DPR RI digugat karena dianggap tidak menjalankan fungsi legislasi secara terbuka, mengabaikan aspirasi publik, serta menimbulkan eskalasi dengan sikap tidak pantas anggota dewan di tengah gelombang protes. Kapolda Metro Jaya didalilkan melakukan tindakan represif, penggunaan kekerasan yang berlebihan, serta lalai dalam melindungi fasilitas publik. Sementara Kapolri turut digugat berdasarkan prinsip command responsibility, karena gagal mengawasi aparat di bawahnya. Gubernur DKI Jakarta dianggap lalai menjalankan kewajiban menjaga ketertiban umum dan fasilitas publik di wilayahnya, sedangkan Presiden RI sebagai penanggung jawab tertinggi pemerintahan dan aparat negara dinilai abai dalam memberikan arahan, kebijakan, dan pengawasan untuk mencegah terjadinya benturan sosial yang berujung kerusuhan.
Akibat kelalaian dan tindakan represif tersebut, kerugian yang timbul sangat besar. Kerugian materiil mencakup rusaknya fasilitas publik seperti halte TransJakarta, pos polisi, lampu lalu lintas, pagar jalan, serta berbagai sarana transportasi umum yang merupakan aset vital masyarakat. Sedangkan kerugian immateriil berupa hilangnya rasa aman, trauma, ketakutan, serta hilangnya kepercayaan masyarakat terhadap negara sebagai pelindung rakyat.

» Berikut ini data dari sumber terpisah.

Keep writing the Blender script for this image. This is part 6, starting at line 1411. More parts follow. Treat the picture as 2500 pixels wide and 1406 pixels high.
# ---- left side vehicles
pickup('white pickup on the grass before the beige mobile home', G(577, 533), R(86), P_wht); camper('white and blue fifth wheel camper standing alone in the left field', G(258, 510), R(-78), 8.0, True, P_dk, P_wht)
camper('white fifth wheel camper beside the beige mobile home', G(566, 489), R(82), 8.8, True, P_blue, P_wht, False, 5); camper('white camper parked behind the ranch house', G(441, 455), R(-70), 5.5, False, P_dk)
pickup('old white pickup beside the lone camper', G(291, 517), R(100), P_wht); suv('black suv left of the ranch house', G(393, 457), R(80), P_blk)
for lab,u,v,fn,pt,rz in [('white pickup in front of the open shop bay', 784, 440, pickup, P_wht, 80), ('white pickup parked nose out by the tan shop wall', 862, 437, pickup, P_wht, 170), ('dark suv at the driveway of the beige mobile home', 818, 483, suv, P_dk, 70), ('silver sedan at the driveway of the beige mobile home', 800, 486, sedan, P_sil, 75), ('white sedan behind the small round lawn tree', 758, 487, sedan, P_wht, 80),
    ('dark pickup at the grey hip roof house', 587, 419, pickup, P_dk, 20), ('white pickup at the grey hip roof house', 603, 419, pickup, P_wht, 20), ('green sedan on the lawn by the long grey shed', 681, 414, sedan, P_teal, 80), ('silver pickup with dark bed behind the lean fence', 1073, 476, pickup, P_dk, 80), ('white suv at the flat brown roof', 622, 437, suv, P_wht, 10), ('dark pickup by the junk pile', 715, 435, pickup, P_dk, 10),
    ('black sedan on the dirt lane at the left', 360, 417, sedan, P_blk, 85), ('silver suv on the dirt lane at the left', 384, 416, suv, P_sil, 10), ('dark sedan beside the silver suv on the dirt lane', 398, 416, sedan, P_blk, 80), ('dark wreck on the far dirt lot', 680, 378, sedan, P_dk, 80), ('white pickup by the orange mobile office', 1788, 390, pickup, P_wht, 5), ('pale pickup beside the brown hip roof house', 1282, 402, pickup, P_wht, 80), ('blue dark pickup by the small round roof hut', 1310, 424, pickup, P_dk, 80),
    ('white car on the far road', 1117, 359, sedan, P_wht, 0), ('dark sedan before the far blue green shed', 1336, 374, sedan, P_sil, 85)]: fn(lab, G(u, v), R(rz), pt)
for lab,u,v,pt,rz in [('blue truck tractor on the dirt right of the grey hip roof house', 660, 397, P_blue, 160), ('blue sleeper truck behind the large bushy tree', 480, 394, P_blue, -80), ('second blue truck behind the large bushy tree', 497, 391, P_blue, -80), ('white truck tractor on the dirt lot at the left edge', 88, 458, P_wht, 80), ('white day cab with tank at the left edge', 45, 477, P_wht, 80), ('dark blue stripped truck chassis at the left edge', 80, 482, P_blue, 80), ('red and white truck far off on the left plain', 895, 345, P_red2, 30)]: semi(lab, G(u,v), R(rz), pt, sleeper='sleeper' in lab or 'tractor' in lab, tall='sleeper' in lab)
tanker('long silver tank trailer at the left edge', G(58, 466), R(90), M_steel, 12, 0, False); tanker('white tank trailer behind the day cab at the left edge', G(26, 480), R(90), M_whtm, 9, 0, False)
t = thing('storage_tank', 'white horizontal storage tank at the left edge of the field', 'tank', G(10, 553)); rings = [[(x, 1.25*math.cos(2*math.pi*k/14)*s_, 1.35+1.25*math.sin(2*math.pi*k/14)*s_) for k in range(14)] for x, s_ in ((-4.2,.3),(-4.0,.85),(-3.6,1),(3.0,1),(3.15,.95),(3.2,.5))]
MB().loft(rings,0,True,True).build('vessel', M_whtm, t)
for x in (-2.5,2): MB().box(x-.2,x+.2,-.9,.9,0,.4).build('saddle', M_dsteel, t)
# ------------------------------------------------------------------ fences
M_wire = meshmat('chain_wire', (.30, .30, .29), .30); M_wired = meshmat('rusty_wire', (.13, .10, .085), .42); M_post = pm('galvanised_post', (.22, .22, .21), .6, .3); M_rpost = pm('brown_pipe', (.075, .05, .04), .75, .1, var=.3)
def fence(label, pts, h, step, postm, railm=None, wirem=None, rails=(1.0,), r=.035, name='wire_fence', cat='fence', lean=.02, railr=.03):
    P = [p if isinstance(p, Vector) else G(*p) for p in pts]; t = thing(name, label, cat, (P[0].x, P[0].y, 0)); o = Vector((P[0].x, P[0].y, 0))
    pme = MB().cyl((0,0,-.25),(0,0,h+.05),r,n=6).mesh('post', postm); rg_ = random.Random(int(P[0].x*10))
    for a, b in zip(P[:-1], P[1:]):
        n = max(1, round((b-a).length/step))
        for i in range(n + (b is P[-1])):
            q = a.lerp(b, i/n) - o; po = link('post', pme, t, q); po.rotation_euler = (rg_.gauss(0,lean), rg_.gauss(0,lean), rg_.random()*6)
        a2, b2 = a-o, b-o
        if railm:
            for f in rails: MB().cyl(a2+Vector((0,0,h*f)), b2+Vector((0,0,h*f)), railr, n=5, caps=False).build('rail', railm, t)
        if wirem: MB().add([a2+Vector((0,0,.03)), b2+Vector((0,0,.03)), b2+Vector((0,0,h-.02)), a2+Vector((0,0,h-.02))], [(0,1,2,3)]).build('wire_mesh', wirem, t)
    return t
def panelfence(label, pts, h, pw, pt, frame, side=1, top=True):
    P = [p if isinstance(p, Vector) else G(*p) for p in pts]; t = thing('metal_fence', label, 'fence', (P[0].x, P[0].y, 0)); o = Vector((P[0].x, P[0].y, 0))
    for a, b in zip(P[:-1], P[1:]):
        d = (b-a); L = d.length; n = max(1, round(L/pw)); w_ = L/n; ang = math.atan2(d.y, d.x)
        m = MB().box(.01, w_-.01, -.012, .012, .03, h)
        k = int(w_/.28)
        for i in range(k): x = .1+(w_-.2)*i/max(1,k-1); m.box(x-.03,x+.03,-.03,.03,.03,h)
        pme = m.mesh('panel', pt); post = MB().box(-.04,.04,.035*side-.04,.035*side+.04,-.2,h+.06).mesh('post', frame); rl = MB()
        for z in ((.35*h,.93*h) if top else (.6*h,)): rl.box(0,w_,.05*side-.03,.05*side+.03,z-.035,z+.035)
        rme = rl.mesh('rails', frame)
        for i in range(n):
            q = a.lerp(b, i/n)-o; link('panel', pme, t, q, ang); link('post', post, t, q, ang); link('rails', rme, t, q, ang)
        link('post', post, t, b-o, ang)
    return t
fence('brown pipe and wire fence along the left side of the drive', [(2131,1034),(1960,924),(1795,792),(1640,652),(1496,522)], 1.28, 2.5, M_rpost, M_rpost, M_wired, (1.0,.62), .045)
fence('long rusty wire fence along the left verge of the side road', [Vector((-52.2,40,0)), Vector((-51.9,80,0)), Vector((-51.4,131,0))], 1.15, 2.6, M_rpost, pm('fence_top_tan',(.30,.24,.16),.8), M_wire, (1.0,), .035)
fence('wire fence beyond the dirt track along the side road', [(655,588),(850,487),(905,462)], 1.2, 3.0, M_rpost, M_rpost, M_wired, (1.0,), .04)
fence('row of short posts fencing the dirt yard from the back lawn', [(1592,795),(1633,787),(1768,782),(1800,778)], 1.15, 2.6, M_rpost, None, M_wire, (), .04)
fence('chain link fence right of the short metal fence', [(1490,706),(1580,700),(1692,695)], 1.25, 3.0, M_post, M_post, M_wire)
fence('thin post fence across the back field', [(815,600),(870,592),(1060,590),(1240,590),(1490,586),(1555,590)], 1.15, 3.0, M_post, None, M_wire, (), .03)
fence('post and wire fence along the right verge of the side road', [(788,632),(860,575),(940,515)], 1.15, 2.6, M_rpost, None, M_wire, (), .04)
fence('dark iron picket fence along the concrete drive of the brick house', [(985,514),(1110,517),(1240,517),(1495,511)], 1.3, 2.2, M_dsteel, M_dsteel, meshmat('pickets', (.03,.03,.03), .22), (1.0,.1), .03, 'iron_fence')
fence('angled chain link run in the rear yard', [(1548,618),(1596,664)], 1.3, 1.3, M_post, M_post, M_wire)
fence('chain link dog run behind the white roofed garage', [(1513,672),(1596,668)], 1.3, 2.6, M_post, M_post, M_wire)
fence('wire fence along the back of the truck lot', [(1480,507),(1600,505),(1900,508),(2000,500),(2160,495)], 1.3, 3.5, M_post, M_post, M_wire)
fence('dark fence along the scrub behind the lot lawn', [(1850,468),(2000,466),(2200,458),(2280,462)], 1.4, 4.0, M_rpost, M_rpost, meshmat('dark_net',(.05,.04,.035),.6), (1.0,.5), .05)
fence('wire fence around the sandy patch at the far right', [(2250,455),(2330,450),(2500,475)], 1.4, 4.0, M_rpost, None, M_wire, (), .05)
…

Total kerugian ditaksir mencapai Rp 2,45 triliun, terdiri dari Rp 1,05 triliun kerugian materiil dan Rp 1,4 triliun kerugian immateriil.
Dasar hukum gugatan ini mengacu pada Pasal 1365, 1366, dan 1367 Kitab Undang-Undang Hukum Perdata tentang perbuatan melawan hukum, serta berbagai ketentuan konstitusi seperti Pasal 28E, 28G, 28H, 28I, dan Pasal 30 Undang-Undang Dasar 1945. Selain itu, gugatan juga mendasarkan pada Undang-Undang Nomor 2 Tahun 2002 tentang Kepolisian, Undang-Undang Nomor 23 Tahun 2014 tentang Pemerintahan Daerah, serta berbagai putusan Mahkamah Agung yang menegaskan bahwa negara tidak kebal hukum (state liability) dan dapat dimintakan pertanggungjawaban perdata apabila lalai melindungi hak-hak warga negara.
Dalam keterangannya, AL’MI menegaskan bahwa gugatan ini diajukan sebagai bentuk upaya menegakkan prinsip rule of law, di mana tidak ada seorang pun, termasuk pejabat maupun institusi negara, yang berada di atas hukum. “Negara wajib melindungi rakyat, bukan menimbulkan rasa takut. Setiap tindakan represif maupun kelalaian pemerintah yang merugikan rakyat adalah bentuk Perbuatan Melawan Hukum, dan harus dipertanggungjawabkan di hadapan hukum,” tegas tim kuasa hukum AL’MI.
Dengan adanya gugatan ini, AL’MI berharap agar pengadilan dapat memberikan putusan yang adil, memulihkan hak-hak konstitusional masyarakat, dan memastikan agar peristiwa serupa tidak kembali terjadi di masa depan. Gugatan ini juga diharapkan menjadi pengingat bagi seluruh penyelenggara negara bahwa amanat konstitusi untuk melindungi segenap bangsa Indonesia harus dijalankan secara sungguh-sungguh, bukan hanya sekadar formalitas.